É sempre bom poder saudar a chegada de mais um realizador sério nas hostes do cinema amazonense, que, mesmo sem a vitrine privilegiada e o entusiasmo do Amazonas Film Festival (que eu espero que volte algum dia), continua vivo e produzindo. Isso dito foi desapontador descobrir que O Gato, novo curta do diretor Lucas Simões (vencedor do Festival Um Amazonas pelo curta Luiza), repete vícios e amadorismos da produção local que só parecem confirmar a estagnação artística do cinema amazonense, que vem andando em círculos (com exceções, claro) desde a interrupção daquele evento.

Na divulgação, O Gato se anunciava como o primeiro filme de época do cinema amazonense, e o próprio realizador celebrou a conquista que isso representava para a nossa produção. De fato, o curta chama a atenção pelo cuidado com a direção de arte (do sempre talentoso Arnaldo Barreto), usando prédios históricos como cenário e figurinos que remetem à época onde se passa a história (fim do século XIX, no auge da riqueza do estado com a exploração da borracha). A fotografia de Bruno Simões também é cuidadosa, com planos bem construídos e uso coerente da iluminação, sem a irritante confusão de luz e sombra na mesma sequência que se vê em tantos outros filmes locais.

Infelizmente, por outro lado, O Gato não tem muito a oferecer além disso. A trama acompanha as crueldades de Constantino Gactus (Wilson do Carmo), implacável negociante de diamantes na Manaus da belle èpoque, que é também uma espécie de Dr. Mabuse amazônico: sempre um passo à frente dos inimigos, “o Gato” desfecha vinganças letais contra todos. O investigador Faukner (Espírito Santo), porém, vê a chance decisiva de incriminá-lo ao enquadrar seu sócio, Edgar (Thiago Alencar), e fazer o filho (Filipe Gomes) se aproximar da herdeira de Gactus, Catarina (Jessy García), que voltou da Espanha para assumir seu posto ao lado do “Gato” – e fazer jus à frieza paterna.

o gatoA premissa é boa, mas o desenvolvimento do roteiro não traz surpresas – Gactus é praticamente intocável – e as atuações excessivamente teatrais, somadas à má captação de som (duas constantes no cinema amazonense), prejudicam muito o impacto emocional das cenas. O uso ambicioso de música clássica, que poderia ser outro diferencial do filme, também escorrega na medida: mais momentos de silêncio (ou uma trilha mais sutil) poderiam fazer a diferença nos clímaxes, como no duelo entre Constantino e Faukner.
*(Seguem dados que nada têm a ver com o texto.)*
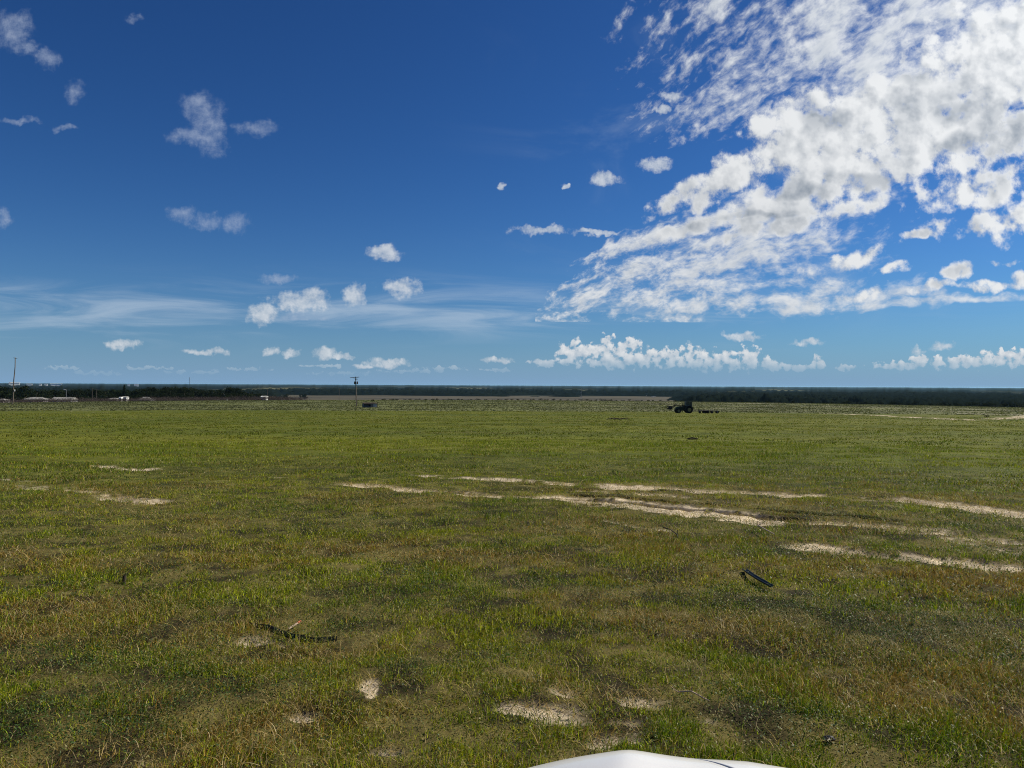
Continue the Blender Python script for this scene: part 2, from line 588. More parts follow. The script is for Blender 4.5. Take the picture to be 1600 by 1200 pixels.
def blades(x, y, h, w, c, lean, segs=2):
    """bent tapering blades; returns vertices, faces, face sizes, colours"""
    n = len(x)
    z = surface(x, y) - .01
    az = RNG.uniform(0, 2 * PI, n)            # facing
    la = RNG.normal(.5, 1.7, n)               # lean heading, a little downwind
    ln = lean * h
    sx, sy = np.cos(az) * w / 2, np.sin(az) * w / 2
    lx, ly = np.cos(la) * ln, np.sin(la) * ln
    up = np.sqrt(np.clip(1 - lean ** 2, .05, 1)) * h
    base = np.stack([x, y, z], 1); side = np.stack([sx, sy, np.zeros(n)], 1)
    tip = base + np.stack([lx, ly, up], 1)
    if segs == 2:
        mid = base + np.stack([lx * .30, ly * .30, up * .62], 1)
        V = np.stack([base - side, base + side, mid + side * .8, mid - side * .8, tip], 1).reshape(-1, 3)
        o = np.arange(n)[:, None] * 5
        F = np.concatenate([o + [0, 1, 2, 3], o + [3, 2, 4]], 1)
        return V, F.ravel(), np.tile([4, 3], n), np.repeat(c, 5, 0)
    V = np.stack([base - side, base + side, tip], 1).reshape(-1, 3)
    o = np.arange(n)[:, None] * 3
    return V, (o + [0, 1, 2]).ravel(), np.full(n, 3), np.repeat(c, 3, 0)


def join(parts):
    V, Fs, Sz, Cc, off = [], [], [], [], 0
    for v, f, s, c in parts:
        V.append(v); Fs.append(f + off); Sz.append(s); Cc.append(c); off += len(v)
    return np.concatenate(V), np.concatenate(Fs), np.concatenate(Sz), np.concatenate(Cc)


def keep_off_car(x, y):
    return ~((y < 2.4) & (x > -.4))


grass_parts = []
for (r0, r1, n, h0, h1, w, segs) in [
        (2.2, 6.0, 390000, .020, .085, .0038, 2), (6.0, 11.0, 340000, .022, .092, .0052, 2), (11.0, 20.0, 320000, .028, .100, .0088, 1),
        (20.0, 40.0, 240000, .035, .11, .022, 1), (40.0, 90.0, 150000, .035, .11, .06, 1), (90.0, 186.0, 90000, .05, .12, .15, 1)]:
    x, y = scatter(n, r0, r1, 56.0 if r0 < 5 else 44.0)
    dry, lush, broad = patches(x, y)
    s = sand_at(x, y)
    clump = fbm(x / .30, y / .30, 601, 3, .6) if r0 < 20 else fbm(x / 1.5, y / (.9 if r0 < 40 else 2.2), 601, 3, .6)
    dry = dry * (1 - .6 * sstep(14, 26, np.hypot(x, y)))
    dens = np.clip(.42 + 2.0 * (clump - .34), .20, 1.15) * (1 - .84 * broad * (r0 < 12)) * (1 - .97 * s) * (1 - .9 * np.clip(rut_at(x, y), 0, 1))
    kp = (RNG.random(n) < dens) & keep_off_car(x, y)
    x, y, dry, lush, clump = x[kp], y[kp], dry[kp], lush[kp], clump[kp]
    m = len(x)
    tall = .60 + .75 * fbm(x / 1.1, y / .8, 613, 3) + .25 * lush
    h = RNG.uniform(h0, h1, m) * tall * np.clip(.50 + 1.5 * (clump - .3), .3, 1.5)
    c = blade_colours(x, y, dry, lush, m)
    if r0 >= 20:
        c = lerp(c, field_colour(x, y) * RNG.uniform(.75, 1.5, m)[:, None], .30 if r0 < 40 else .70)
    grass_parts.append(blades(x, y, h, w * RNG.uniform(.7, 1.4, m), c, np.clip(RNG.normal(.62, .26, m), .05, .985), segs))
# tall weeds of the unmown strip along the crest
x = RNG.uniform(-330, 330, 150000); y = RNG.uniform(186, 425, 150000)
kp = (np.abs(x / y) < .85) & (fbm(x / 9, y / 6, 631, 3) + .25 * RNG.random(len(x)) > .50)
kp &= sand_at(x, y) < .4
x, y = x[kp], y[kp]
m = len(x)
c = field_colour(x, y) * RNG.uniform(.8, 1.3, m)[:, None]
grass_parts.append(blades(x, y, RNG.uniform(.08, .24, m), RNG.uniform(.25, .8, m), c, np.clip(RNG.normal(.3, .2, m), .02, .9), 1))
V, Fs, Sz, Cc = join(grass_parts)
grass = np_mesh('grass', V, Fs, Sz, m_grass, attrs={'own_colour': Cc})
tag(grass, 'olive green and browning field grass growing over the whole field', 'grass', kind='stuff')

# dead straw lying flat
straw_parts = []
for (r0, r1, n, w) in [(3.0, 8.0, 80000, .0030), (8.0, 18.0, 80000, .0055)]:
    x, y = scatter(n, r0, r1)
    dry, lush, broad = patches(x, y)
    s = sand_at(x, y)
    kp = (RNG.random(n) < .12 + .5 * dry + .55 * (s > .1)) & keep_off_car(x, y)
    x, y = x[kp], y[kp]; m = len(x)
    c = lerp(L_STRAW, L_DRY, RNG.random(m) ** .8) * RNG.uniform(.6, 1.2, m)[:, None]
    v, f, sz, cc = blades(x, y, RNG.uniform(.05, .17, m), w * RNG.uniform(.7, 1.5, m), c, np.clip(RNG.normal(.93, .05, m), .6, .985), 2)
    straw_parts.append((v + [0, 0, .03], f, sz, cc))
V, Fs, Sz, Cc = join(straw_parts)
straw = np_mesh('dry_straw', V, Fs, Sz, m_grass, attrs={'own_colour': Cc})
tag(straw, 'pale dead straw lying in the near grass and over the bare sand', 'straw', kind='stuff')

# broad-leaved creeping cover: small leaves on short stalks, in patches
leaf_parts = []
for (r0, r1, n, sz0) in [(2.4, 7.5, 300000, .0125), (7.5, 14.0, 220000, .019), (14.0, 26.0, 130000, .028)]:
    x, y = scatter(n, r0, r1, 50.0 if r0 < 5 else 42.0)
    dry, lush, broad = patches(x, y)
    s = sand_at(x, y)
    kp = (RNG.random(n) < .24 + .74 * broad) & (s < .45) & keep_off_car(x, y)
    x, y, broad = x[kp], y[kp], broad[kp]; m = len(x)
    hgt = RNG.beta(2.2, 1.6, m) * .11 * (.5 + .9 * fbm(x / .4, y / .4, 641, 2)) + .012
    z = surface(x, y) + hgt
    az = RNG.uniform(0, 2 * PI, m); tilt = RNG.normal(0, .55, m); roll = RNG.normal(0, .5, m)
    L = sz0 * RNG.uniform(.6, 1.5, m); Wd = L * RNG.uniform(.4, .62, m)
    fx, fy, fz = np.cos(az) * np.cos(tilt), np.sin(az) * np.cos(tilt), np.sin(tilt)
    sx, sy, sz_ = -np.sin(az) * np.cos(roll), np.cos(az) * np.cos(roll), np.sin(roll)
    P = np.stack([x, y, z], 1); fw = np.stack([fx, fy, fz], 1); sd = np.stack([sx, sy, sz_], 1)
    V = np.stack([P - fw * L[:, None] * .5, P + sd * Wd[:, None] * .5, P + fw * L[:, None] * .5 - [0, 0, .004], P - sd * Wd[:, None] * .5], 1).reshape(-1, 3)
    o = np.arange(m)[:, None] * 4
    c = lerp(np.array([.026, .058, .016]), np.array([.055, .095, .020]), RNG.random(m)) * RNG.uniform(.6, 1.25, m)[:, None]
    c = np.where((RNG.random(m) < .12 + .5 * (1 - broad))[:, None], lerp(np.array([.12, .135, .03]), np.array([.20, .17, .07]), RNG.random(m)), c)
    leaf_parts.append((V, (o + [0, 1, 2, 3]).ravel(), np.full(m, 4), np.repeat(c, 4, 0)))
V, Fs, Sz, Cc = join(leaf_parts)
cover = np_mesh('ground_cover', V, Fs, Sz, m_leaf, attrs={'own_colour': Cc})
tag(cover, 'dark green broad leaved creeping weeds in patches through the near grass', 'ground cover', kind='stuff')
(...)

Mas a maior frustração, mesmo, é com o elenco. Apesar dos seis meses de preparação de Lucas e sua equipe, o tom pomposo das atuações soa artificial e estilizado demais para a tela. Talvez as falas empostadas tenham sido consideradas uma opção coerente à abordagem “de época”, como se os cidadãos amazonenses de 1888 falassem como personagens de um folhetim romântico. Só Espírito Santo, como Faukner, e um pouco Thiago e Jessy, soam naturais em cena. O maior prejudicado é Wilson, que, com seu personagem já pouco complexo e invencível na trama, resvala na caricatura.

Ao final, O Gato e o diretor Lucas Simões mostram ambição e um saudável cuidado, principalmente na parte técnica, mas descuidam de outros aspectos fundamentais que fazem um filme satisfatório. Não dá pra culpar a falta de recursos: operando nas mesmas condições, diretores como Francis Madson e Rafael Lima chegaram a resultados dignos de figurar em qualquer festival nacional. Com toda a alegria de poder recepcionar Lucas Simões e a produtora Lens no cenário amazonense, O Gato ainda não é um cartão de visitas capaz de fazer jus às ambições e influências de seu diretor.